Work to complete:
Copy out every line of the data exactly.

Source records:
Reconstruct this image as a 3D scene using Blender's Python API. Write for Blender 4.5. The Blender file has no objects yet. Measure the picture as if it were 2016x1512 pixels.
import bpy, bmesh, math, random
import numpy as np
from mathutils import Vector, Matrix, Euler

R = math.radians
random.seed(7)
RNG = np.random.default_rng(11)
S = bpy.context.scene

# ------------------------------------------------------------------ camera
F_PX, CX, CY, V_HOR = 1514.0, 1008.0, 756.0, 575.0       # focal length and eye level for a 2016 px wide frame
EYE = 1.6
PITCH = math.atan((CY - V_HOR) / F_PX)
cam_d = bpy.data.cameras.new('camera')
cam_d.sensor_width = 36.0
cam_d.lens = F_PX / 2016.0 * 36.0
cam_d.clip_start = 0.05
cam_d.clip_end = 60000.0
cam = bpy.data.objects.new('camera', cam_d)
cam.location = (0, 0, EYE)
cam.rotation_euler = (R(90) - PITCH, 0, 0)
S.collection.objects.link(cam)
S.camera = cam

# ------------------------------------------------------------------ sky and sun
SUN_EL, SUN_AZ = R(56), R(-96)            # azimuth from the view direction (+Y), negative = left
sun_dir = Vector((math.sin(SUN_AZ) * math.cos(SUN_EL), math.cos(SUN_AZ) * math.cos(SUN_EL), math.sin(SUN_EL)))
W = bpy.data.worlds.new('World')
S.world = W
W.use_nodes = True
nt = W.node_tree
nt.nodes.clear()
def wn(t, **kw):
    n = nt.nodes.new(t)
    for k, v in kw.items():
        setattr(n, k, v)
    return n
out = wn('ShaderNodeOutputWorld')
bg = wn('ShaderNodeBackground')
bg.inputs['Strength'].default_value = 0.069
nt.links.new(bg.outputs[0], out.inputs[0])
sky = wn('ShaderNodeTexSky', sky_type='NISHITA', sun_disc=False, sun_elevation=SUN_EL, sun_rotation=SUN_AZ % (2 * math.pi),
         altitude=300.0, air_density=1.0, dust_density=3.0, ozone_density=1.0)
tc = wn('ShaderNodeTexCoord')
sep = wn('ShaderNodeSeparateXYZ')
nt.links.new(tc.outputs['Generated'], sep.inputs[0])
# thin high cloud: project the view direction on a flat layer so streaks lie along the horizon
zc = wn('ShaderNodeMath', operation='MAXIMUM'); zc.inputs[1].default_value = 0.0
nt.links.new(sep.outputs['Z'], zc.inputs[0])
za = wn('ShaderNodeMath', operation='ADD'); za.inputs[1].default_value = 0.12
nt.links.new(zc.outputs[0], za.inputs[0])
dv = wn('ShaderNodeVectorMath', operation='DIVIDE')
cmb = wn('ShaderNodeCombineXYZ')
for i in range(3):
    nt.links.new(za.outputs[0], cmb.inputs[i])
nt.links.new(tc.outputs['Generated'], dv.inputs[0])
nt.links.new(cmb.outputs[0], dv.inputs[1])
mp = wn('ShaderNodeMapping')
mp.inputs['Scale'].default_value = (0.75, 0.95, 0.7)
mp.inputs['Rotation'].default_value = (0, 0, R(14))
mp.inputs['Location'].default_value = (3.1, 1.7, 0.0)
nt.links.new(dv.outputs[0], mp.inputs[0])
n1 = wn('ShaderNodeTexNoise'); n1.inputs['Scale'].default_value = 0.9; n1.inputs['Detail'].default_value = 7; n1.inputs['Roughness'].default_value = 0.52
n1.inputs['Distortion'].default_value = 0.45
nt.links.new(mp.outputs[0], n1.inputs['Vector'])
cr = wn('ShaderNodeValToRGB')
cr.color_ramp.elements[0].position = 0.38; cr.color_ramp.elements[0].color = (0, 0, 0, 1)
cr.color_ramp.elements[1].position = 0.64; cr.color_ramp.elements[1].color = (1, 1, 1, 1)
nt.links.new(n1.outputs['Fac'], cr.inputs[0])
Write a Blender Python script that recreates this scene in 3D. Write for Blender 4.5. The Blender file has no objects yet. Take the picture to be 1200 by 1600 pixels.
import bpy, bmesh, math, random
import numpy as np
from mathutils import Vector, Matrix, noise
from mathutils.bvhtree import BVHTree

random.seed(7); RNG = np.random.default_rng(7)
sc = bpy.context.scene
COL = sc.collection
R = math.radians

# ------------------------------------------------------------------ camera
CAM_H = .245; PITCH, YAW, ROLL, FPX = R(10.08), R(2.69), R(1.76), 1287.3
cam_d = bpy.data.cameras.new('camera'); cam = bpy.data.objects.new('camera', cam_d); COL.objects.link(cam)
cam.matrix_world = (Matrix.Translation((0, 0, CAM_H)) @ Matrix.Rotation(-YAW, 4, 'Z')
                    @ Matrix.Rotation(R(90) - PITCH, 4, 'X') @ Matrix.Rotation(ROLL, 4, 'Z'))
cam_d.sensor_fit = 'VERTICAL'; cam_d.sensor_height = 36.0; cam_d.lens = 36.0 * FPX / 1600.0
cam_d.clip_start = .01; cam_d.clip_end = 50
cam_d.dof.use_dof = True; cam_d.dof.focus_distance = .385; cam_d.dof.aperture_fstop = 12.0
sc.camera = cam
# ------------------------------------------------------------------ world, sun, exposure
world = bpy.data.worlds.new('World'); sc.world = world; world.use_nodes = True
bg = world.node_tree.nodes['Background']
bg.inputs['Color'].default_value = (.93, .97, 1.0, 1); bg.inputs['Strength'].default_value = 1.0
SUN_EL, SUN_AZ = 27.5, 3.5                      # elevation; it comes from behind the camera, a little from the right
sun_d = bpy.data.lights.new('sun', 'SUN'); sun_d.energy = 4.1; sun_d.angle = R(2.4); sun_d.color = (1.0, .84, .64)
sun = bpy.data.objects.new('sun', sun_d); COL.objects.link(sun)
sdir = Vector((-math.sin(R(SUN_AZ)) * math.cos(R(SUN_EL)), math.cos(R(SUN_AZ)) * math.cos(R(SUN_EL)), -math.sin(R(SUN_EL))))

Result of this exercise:
Reconstruct this image as a 3D scene using Blender's Python API. Write for Blender 4.5. The Blender file has no objects yet. Measure the picture as if it were 2016x1512 pixels.
import bpy, bmesh, math, random
import numpy as np
from mathutils import Vector, Matrix, Euler

R = math.radians
random.seed(7)
RNG = np.random.default_rng(11)
S = bpy.context.scene

# ------------------------------------------------------------------ camera
F_PX, CX, CY, V_HOR = 1514.0, 1008.0, 756.0, 575.0       # focal length and eye level for a 2016 px wide frame
EYE = 1.6
PITCH = math.atan((CY - V_HOR) / F_PX)
cam_d = bpy.data.cameras.new('camera')
cam_d.sensor_width = 36.0
cam_d.lens = F_PX / 2016.0 * 36.0
cam_d.clip_start = 0.05
cam_d.clip_end = 60000.0
cam = bpy.data.objects.new('camera', cam_d)
cam.location = (0, 0, EYE)
cam.rotation_euler = (R(90) - PITCH, 0, 0)
S.collection.objects.link(cam)
S.camera = cam

# ------------------------------------------------------------------ sky and sun
SUN_EL, SUN_AZ = R(56), R(-96)            # azimuth from the view direction (+Y), negative = left
sun_dir = Vector((math.sin(SUN_AZ) * math.cos(SUN_EL), math.cos(SUN_AZ) * math.cos(SUN_EL), math.sin(SUN_EL)))
W = bpy.data.worlds.new('World')
S.world = W
W.use_nodes = True
nt = W.node_tree
nt.nodes.clear()
def wn(t, **kw):
    n = nt.nodes.new(t)
    for k, v in kw.items():
        setattr(n, k, v)
    return n
out = wn('ShaderNodeOutputWorld')
bg = wn('ShaderNodeBackground')
bg.inputs['Strength'].default_value = 0.069
nt.links.new(bg.outputs[0], out.inputs[0])
sky = wn('ShaderNodeTexSky', sky_type='NISHITA', sun_disc=False, sun_elevation=SUN_EL, sun_rotation=SUN_AZ % (2 * math.pi),
         altitude=300.0, air_density=1.0, dust_density=3.0, ozone_density=1.0)
tc = wn('ShaderNodeTexCoord')
sep = wn('ShaderNodeSeparateXYZ')
nt.links.new(tc.outputs['Generated'], sep.inputs[0])
# thin high cloud: project the view direction on a flat layer so streaks lie along the horizon
zc = wn('ShaderNodeMath', operation='MAXIMUM'); zc.inputs[1].default_value = 0.0
nt.links.new(sep.outputs['Z'], zc.inputs[0])
za = wn('ShaderNodeMath', operation='ADD'); za.inputs[1].default_value = 0.12
nt.links.new(zc.outputs[0], za.inputs[0])
dv = wn('ShaderNodeVectorMath', operation='DIVIDE')
cmb = wn('ShaderNodeCombineXYZ')
for i in range(3):
    nt.links.new(za.outputs[0], cmb.inputs[i])
nt.links.new(tc.outputs['Generated'], dv.inputs[0])
nt.links.new(cmb.outputs[0], dv.inputs[1])
mp = wn('ShaderNodeMapping')
mp.inputs['Scale'].default_value = (0.75, 0.95, 0.7)
mp.inputs['Rotation'].default_value = (0, 0, R(14))
mp.inputs['Location'].default_value = (3.1, 1.7, 0.0)
nt.links.new(dv.outputs[0], mp.inputs[0])
n1 = wn('ShaderNodeTexNoise'); n1.inputs['Scale'].default_value = 0.9; n1.inputs['Detail'].default_value = 7; n1.inputs['Roughness'].default_value = 0.52
n1.inputs['Distortion'].default_value = 0.45
nt.links.new(mp.outputs[0], n1.inputs['Vector'])
cr = wn('ShaderNodeValToRGB')
cr.color_ramp.elements[0].position = 0.38; cr.color_ramp.elements[0].color = (0, 0, 0, 1)
cr.color_ramp.elements[1].position = 0.64; cr.color_ramp.elements[1].color = (1, 1, 1, 1)
nt.links.new(n1.outputs['Fac'], cr.inputs[0])
Write a Blender Python script that recreates this scene in 3D. Write for Blender 4.5. The Blender file has no objects yet. Take the picture to be 1200 by 1600 pixels.
import bpy, bmesh, math, random
import numpy as np
from mathutils import Vector, Matrix, noise
from mathutils.bvhtree import BVHTree

random.seed(7); RNG = np.random.default_rng(7)
sc = bpy.context.scene
COL = sc.collection
R = math.radians

# ------------------------------------------------------------------ camera
CAM_H = .245; PITCH, YAW, ROLL, FPX = R(10.08), R(2.69), R(1.76), 1287.3
cam_d = bpy.data.cameras.new('camera'); cam = bpy.data.objects.new('camera', cam_d); COL.objects.link(cam)
cam.matrix_world = (Matrix.Translation((0, 0, CAM_H)) @ Matrix.Rotation(-YAW, 4, 'Z')
                    @ Matrix.Rotation(R(90) - PITCH, 4, 'X') @ Matrix.Rotation(ROLL, 4, 'Z'))
cam_d.sensor_fit = 'VERTICAL'; cam_d.sensor_height = 36.0; cam_d.lens = 36.0 * FPX / 1600.0
cam_d.clip_start = .01; cam_d.clip_end = 50
cam_d.dof.use_dof = True; cam_d.dof.focus_distance = .385; cam_d.dof.aperture_fstop = 12.0
sc.camera = cam
# ------------------------------------------------------------------ world, sun, exposure
world = bpy.data.worlds.new('World'); sc.world = world; world.use_nodes = True
bg = world.node_tree.nodes['Background']
bg.inputs['Color'].default_value = (.93, .97, 1.0, 1); bg.inputs['Strength'].default_value = 1.0
SUN_EL, SUN_AZ = 27.5, 3.5                      # elevation; it comes from behind the camera, a little from the right
sun_d = bpy.data.lights.new('sun', 'SUN'); sun_d.energy = 4.1; sun_d.angle = R(2.4); sun_d.color = (1.0, .84, .64)
sun = bpy.data.objects.new('sun', sun_d); COL.objects.link(sun)
sdir = Vector((-math.sin(R(SUN_AZ)) * math.cos(R(SUN_EL)), math.cos(R(SUN_AZ)) * math.cos(R(SUN_EL)), -math.sin(R(SUN_EL))))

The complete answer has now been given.